By the time I get home, it’s usually dark and the colors are gone. But they live on in my memory, enough to hold me until the next day when the show begins again.
There will be sunsets in the spring and summer, but I’ll most likely miss them.
Right now I have no choice, and I’m glad.
Here’s to beauty in unlikely places and times.


Sunday, December 4, 2016

Farewell

I just learned this past week that our local bookstore, Spellbound, will be going out of business. Once again, this town will not have a bookstore! A few years ago, I wouldn’t have thought it possible that a university town could exist without a bookstore, but I guess times are changing.
I know we’ve made great progress in technology, and I can’t imagine life without the Internet, but I sometimes ask myself if it’s all for the better. I want to wander among the bookshelves, letting a particular cover catch my eye. I want to flip through a few pages, or check out the back cover. I want to find something unexpected. I can’t do any of that on a website where you have to search by author or title. I don’t always know what I want!
I went into Spellbound to express my condolences. While I was there, I investigated the shelves, letting my eyes roam. I bought a book that I never would have expected beforehand, a book about eloquence. It was a good find, one I never would have made if I had to search for something specific. I’ll miss that feeling of discovery.
I realize that I could browse among the books in a library sale or at the recycling center, but that has a drawback: if I buy a book that way, my money is going to a good place, but not to the author. As you can imagine, I want to do what I can to support other writers.
I’ll miss Spellbound for other reasons, too. Brett and Marcy are two of the nicest people you’ll meet and they’ve been very supportive of me and other local authors.
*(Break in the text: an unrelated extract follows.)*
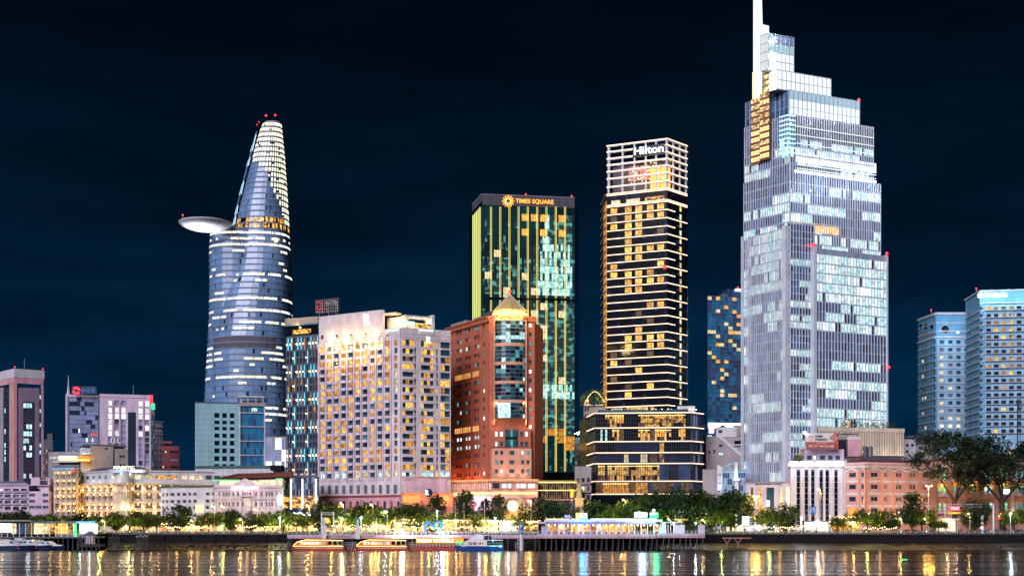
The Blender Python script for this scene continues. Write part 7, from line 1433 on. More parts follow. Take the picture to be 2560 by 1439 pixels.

They held a book signing for several of us and they held a short story contest that got me out of my comfort zone last year, something I needed. They were always friendly and fun to talk to. I wish them the best and hope they’ll find some new endeavor that they’ll enjoy.
This also means I don’t have a local outlet for my novels right now. Some people don’t buy things online (amazing as that seems) and I liked to be able to tell them they could get one of my novels at Spellbound. Now the only outlet in town is the trunk of my car, which holds three copies of each novel. I don’t take credit cards or offer espresso, though.
I realize that we can’t stop progress. I realize that most people are perfectly happy shopping online because it can be quite convenient and lets them avoid the crowds. (I especially understand that at this time of year.)
But I’ll miss the personal service, the friendly face of the proprietor. I’ll miss the sense of surprise when I turn a corner to find something I never expected. I’ll miss the warm atmosphere.
I guess I’m old-fashioned.
      But I also think it’s possible that some things that are left behind shouldn’t be.